The shift in Gazprom's — and by extension, Russia's — strategy is a result of Brussels' pressure on the energy giant's monopolistic tendencies in Europe. Brussels' ability to enact legislation to control Gazprom's ability to break up the European market into parts has forced the company to readjust its strategy to one in which Russian natural gas can be delivered anywhere in the Continent at any volume and beat anyone on price.
By building its capacity to send natural gas to northwestern Europe, Gazprom is able to use its spare production capacity — an estimated 100 billion cubic meters at the end of 2014 — to flood the market. This discourages investment into new, expensive production systems such as those farther north and in hostile environments in the Norwegian Sea, including Asgard and potential shale development in the United Kingdom.
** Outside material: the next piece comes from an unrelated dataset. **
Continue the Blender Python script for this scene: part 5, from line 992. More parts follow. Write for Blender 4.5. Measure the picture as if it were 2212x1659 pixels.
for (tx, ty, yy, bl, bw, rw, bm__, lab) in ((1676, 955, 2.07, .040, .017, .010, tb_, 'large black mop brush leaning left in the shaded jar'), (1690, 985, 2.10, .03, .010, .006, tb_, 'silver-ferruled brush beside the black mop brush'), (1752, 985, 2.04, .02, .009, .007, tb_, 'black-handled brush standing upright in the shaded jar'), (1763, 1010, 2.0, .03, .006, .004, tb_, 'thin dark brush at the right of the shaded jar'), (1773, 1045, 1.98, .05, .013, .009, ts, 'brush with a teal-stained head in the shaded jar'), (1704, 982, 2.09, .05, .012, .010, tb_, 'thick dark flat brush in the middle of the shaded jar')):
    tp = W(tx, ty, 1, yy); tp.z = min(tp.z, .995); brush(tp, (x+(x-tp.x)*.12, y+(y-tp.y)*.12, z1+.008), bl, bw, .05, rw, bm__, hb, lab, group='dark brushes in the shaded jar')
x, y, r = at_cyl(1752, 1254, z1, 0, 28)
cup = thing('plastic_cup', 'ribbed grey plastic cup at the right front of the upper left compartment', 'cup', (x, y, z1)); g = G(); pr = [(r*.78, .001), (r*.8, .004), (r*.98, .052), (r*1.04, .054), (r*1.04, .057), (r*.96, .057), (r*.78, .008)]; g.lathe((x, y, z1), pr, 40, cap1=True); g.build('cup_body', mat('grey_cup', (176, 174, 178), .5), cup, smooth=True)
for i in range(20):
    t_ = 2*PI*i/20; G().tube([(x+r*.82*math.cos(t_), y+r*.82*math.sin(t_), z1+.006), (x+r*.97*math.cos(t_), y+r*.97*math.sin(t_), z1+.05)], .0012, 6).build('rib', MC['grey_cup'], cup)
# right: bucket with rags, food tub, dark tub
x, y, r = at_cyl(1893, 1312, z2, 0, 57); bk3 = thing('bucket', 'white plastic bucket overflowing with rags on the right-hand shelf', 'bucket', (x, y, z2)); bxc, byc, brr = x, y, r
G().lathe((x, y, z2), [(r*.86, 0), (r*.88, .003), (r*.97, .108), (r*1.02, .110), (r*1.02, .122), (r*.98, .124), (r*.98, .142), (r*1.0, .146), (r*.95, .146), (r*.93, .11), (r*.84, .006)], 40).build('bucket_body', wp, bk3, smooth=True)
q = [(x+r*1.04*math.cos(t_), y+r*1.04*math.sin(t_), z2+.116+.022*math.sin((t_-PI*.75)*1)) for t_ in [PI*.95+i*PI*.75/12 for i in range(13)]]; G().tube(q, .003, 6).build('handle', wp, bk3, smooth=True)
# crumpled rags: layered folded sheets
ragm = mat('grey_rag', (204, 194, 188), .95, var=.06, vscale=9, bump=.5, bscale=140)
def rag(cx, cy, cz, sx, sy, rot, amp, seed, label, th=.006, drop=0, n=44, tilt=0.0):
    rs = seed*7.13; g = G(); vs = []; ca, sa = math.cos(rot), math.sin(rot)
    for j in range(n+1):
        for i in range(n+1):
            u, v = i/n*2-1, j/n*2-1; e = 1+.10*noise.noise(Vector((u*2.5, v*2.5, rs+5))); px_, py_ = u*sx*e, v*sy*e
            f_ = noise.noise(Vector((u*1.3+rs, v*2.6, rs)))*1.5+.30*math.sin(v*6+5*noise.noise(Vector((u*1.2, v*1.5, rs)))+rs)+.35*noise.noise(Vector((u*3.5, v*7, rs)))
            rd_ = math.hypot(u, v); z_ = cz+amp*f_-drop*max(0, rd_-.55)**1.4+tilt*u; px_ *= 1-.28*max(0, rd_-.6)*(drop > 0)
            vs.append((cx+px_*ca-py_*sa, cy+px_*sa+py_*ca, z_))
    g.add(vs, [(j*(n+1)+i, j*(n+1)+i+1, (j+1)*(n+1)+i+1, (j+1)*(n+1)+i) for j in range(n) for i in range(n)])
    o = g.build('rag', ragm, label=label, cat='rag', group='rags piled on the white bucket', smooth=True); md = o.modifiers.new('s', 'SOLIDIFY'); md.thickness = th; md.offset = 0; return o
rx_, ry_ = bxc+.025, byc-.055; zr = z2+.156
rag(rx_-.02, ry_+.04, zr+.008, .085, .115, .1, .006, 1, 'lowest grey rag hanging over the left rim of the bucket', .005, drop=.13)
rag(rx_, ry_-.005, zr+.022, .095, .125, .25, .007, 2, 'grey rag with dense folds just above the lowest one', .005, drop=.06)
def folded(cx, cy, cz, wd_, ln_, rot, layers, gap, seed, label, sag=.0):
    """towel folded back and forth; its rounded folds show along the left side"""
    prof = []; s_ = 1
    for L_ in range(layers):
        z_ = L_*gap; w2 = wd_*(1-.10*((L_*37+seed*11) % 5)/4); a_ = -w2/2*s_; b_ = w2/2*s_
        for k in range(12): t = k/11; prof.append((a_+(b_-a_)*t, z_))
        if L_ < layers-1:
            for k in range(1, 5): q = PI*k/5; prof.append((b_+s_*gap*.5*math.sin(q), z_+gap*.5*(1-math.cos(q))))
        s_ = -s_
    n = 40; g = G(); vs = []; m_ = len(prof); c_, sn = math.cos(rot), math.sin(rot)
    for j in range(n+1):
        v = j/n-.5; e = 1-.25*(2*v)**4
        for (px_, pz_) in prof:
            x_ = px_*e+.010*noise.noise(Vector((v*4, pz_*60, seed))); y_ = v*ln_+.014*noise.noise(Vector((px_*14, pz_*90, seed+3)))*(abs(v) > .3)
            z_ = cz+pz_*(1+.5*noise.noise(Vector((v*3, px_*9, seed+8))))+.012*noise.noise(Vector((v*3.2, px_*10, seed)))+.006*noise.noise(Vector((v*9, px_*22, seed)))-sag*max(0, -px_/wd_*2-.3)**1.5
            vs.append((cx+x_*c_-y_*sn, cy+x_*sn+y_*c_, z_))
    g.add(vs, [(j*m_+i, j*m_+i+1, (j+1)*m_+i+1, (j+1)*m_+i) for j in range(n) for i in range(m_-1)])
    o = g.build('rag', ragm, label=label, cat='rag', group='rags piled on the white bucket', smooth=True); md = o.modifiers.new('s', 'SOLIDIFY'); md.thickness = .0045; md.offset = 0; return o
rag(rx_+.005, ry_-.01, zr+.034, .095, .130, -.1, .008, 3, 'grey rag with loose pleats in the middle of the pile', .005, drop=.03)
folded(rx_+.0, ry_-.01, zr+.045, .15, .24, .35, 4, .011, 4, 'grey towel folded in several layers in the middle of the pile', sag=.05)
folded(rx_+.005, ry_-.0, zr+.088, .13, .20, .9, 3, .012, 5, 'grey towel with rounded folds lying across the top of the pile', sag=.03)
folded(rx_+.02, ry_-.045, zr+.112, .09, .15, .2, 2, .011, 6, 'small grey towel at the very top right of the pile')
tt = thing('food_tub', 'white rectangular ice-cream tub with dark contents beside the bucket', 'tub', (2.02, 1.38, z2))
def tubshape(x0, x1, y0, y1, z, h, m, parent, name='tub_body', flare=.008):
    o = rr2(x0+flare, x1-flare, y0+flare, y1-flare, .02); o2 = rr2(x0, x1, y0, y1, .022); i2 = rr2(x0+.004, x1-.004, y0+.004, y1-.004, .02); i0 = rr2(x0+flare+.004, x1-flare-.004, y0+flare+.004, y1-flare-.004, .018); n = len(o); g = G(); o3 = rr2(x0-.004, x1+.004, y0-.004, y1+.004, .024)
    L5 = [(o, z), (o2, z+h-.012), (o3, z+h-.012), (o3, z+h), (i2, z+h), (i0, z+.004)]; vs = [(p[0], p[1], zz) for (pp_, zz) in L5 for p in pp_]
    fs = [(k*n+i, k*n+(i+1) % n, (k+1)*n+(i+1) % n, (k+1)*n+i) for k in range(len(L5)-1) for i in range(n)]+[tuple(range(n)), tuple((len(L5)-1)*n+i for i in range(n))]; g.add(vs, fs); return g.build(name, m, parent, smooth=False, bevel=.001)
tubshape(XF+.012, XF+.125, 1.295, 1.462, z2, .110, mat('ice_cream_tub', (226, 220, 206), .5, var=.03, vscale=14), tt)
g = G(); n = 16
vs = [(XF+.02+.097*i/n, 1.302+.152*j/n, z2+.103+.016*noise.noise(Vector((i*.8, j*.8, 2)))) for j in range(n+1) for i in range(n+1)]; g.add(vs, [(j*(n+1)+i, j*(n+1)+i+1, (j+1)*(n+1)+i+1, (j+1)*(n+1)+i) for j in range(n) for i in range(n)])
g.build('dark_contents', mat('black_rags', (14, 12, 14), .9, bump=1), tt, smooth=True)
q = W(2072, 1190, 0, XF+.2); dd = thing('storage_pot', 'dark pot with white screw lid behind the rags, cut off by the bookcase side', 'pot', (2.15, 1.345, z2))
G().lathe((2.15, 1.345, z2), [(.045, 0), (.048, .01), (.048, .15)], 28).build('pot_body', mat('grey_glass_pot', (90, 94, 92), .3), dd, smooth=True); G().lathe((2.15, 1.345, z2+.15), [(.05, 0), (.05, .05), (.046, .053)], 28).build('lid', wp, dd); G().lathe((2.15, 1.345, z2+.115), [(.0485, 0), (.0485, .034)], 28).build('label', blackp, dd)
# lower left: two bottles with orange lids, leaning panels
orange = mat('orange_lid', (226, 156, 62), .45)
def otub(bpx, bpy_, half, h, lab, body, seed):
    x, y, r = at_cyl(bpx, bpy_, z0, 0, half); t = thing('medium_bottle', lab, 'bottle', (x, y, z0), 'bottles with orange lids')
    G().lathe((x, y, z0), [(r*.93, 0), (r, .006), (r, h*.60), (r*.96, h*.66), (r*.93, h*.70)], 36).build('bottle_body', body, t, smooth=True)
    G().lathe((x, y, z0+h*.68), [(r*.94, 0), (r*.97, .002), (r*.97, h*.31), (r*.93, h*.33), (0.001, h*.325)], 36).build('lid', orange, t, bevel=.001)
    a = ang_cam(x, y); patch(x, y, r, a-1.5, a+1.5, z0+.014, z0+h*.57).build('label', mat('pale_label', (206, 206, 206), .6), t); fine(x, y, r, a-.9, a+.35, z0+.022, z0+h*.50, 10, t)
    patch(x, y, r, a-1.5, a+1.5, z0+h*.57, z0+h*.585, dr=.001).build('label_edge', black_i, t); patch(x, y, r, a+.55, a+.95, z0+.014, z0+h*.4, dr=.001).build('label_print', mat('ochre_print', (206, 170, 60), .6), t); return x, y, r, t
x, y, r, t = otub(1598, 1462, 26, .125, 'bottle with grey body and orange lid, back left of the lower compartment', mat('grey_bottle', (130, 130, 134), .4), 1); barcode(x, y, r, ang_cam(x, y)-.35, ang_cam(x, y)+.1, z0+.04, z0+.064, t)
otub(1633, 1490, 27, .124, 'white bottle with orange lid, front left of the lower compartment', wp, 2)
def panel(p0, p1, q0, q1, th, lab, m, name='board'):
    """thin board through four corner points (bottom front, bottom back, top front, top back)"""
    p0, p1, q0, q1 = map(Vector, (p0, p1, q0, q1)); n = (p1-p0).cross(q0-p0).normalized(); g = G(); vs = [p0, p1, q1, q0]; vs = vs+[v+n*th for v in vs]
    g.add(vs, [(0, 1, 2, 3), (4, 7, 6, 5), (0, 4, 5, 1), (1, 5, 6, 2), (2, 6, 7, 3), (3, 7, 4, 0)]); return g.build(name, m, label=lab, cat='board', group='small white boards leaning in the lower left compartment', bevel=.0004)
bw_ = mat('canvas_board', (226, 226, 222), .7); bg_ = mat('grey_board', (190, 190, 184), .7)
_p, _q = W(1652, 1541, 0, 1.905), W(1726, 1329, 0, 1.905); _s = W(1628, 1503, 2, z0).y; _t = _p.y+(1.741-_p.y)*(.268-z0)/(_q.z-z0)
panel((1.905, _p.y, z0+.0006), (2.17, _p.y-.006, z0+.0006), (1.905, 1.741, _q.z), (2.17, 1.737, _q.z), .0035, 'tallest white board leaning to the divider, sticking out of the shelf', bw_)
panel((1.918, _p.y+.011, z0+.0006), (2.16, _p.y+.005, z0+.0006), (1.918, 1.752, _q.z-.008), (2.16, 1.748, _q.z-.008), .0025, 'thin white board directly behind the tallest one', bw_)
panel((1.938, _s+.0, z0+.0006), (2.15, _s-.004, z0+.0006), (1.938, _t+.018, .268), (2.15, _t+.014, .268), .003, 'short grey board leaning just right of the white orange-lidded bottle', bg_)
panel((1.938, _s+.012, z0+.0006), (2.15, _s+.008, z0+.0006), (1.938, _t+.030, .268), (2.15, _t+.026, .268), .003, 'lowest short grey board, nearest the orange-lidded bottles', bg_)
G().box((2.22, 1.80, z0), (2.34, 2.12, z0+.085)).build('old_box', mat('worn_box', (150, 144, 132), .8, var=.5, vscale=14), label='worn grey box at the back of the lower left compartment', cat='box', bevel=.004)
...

In a sense, Gazprom is ramping up its ability to slow down many of these projects, which could in turn push the development of Norway's new prizes in the Norwegian and Barents seas even further into the future. Of course, this is a double-edged sword for the Russians, who could use these technologies in their own offshore Arctic developments located in harsh, remote locations.
This is no different from the strategy Saudi Arabia, the United Arab Emirates and Kuwait are using in the Gulf. These producers hold the keys to OPEC's spare oil production capacity. Their reluctance to scale back production levels — and insistence on increasing them — as tight oil production increases in North America is primarily meant to contain the phenomenon to North America.
Russia's new strategy has put Brussels in an interesting position. The European economy remains sluggish, and low energy prices can help it get on track. However, Brussels is at risk of becoming even more reliant on Russian natural gas in the future. The natural gas (and oil) may be cheaper, but it places many EU countries, especially those in the east, in a precarious situation.
The one tool the West can use to combat Russia's persistent grip on Europe's energy market is the continued development of relevant technologies, such as Asgard's subsea natural gas compression facility. In the world of energy geopolitics, technology is a key weapon on the battlefield; those who have it win, and those who do not lose. And as we have seen from advances in hydraulic fracturing and horizontal drilling in the United States, the sudden development or expansion of technology can have concrete and significant geopolitical effects that require a response from traditional energy-producing powerhouses — including, at times, pre-emption.